Brian Ketcham: Thank you, Randy and good morning everyone. Total revenues for the second quarter of fiscal 2023 were $166.2 million compared to $200.1 million in the same quarter last year. The decline in consolidated revenues came mainly from the Irrigation segment as infrastructure revenues showed only a slight decline. The lower revenue generation in our Irrigation segment compared to the prior year quarter resulted in part from differences in market timing as well as from international project volume in the prior year that did not repeat. Operating income for the quarter was $27.3 million, an increase of 49% compared to $18.3 million in the same quarter last year. Strong operating income results helped drive improved operating margins of 16.4%, up meaningfully compared to 9.2% in the prior year.

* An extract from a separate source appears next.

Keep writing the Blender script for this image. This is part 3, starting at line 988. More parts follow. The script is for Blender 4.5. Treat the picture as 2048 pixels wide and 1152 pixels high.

Strong gross margin improvement in both irrigation and infrastructure drove the expansion in total operating margin. This increase was partially offset by higher operating expenses compared to prior year, which resulted primarily from higher employee compensation costs and increased investments in new product development. Net earnings for the quarter were $18.1 million or $1.63 per diluted share compared to net earnings of $14.6 million or $1.32 per diluted share in the prior year. The 24% increase in net earnings resulted from the increased operating income and was partially offset by foreign currency transaction losses in the current year compared to gains in the prior year and from higher income tax expense. The increase in the effective tax rate reflected a greater proportion of earnings in higher rate foreign jurisdictions, primarily Brazil compared to the same quarter last year.

Moving on to the Irrigation segment performance for the quarter. Irrigation segment revenues for the second quarter were $147.8 million compared to $180.7 million in the same quarter last year. North America irrigation revenues were $90.4 million compared to $100.7 million in the same quarter last year. A decline in unit sales volume was partially offset by the impact of higher average selling prices. Prior year unit volume was bolstered by a pull forward of orders in advance of announced selling price increases. Current year unit volume reflected a return to a more traditional seasonal demand cadence as selling prices have stabilized over the past few quarters. In the international irrigation markets, revenues were $57.4 million compared to $80 million in the same quarter last year.

This decrease resulted primarily from the completion of a large Egypt project in the prior year that did not repeat and from lower sales volumes in Brazil, Ukraine and Russia compared to the prior year. As Randy mentioned in his opening comments, sales and order activity in Brazil were temporarily reduced as a result of the federal government transition following the October 2022 Presidential election. We expect the reduced order activity will have some impact on year-over-year comparisons in our third quarter. However, our full year outlook for Brazil remains unchanged. Total irrigation segment operating income for the second quarter was $32.8 million, an increase of 33% compared to the prior year despite the year-over-year decline in segment revenues.

Operating margin represented 22.2% of sales, expanding meaningfully compared to 13.7% of sales in the prior year. The increase in operating income and operating margin resulted primarily from improved price realization, less inflationary impact on input costs and a more favorable margin mix of international irrigation revenues compared to the prior year. The prior year second quarter included additional cost of sales of approximately $2.8 million related to the LIFO method of accounting for inventory, while current year cost of sales, were reduced to approximately $1.5 million. Additionally, the prior year included non-recurring costs of approximately $1.8 million related to factory maintenance and outside consulting services. Turning to the Infrastructure segment.

Infrastructure segment revenues for the second quarter were $18.5 million compared to $19.4 million in the same quarter last year. Lower sales of road safety products were partially offset by an increase in Road Zipper system lease revenue, while Road Zipper project sales were similar to the prior year period. Infrastructure segment operating income for the second quarter was $2 million compared to $300,000 in the same quarter last year. This increase in operating income helped improve operating margin for the quarter, which was 10.9% of sales compared to 1.7% of sales in the prior year. These improved current year results reflect improved price realization, a more favorable margin mix of revenue and lower inflationary impact on input costs compared to the prior year.

Turning to the balance sheet and liquidity. Our balance sheet remains solid, and our total available liquidity at the end of the quarter was $156.4 million, with $106.4 million in cash, cash equivalents and marketable securities and undrawn capacity on our revolving credit facility of $50 million. Through improved operating income performance and an ongoing focus on working capital management, we expect to see enhanced free cash flow generation in the balance of fiscal 2023. This stronger cash flow will be strategically beneficial as it will further enhance our ability to invest in growth opportunities and create value for our shareholders. At this time, I'd like to turn the call back over to the operator to take your questions.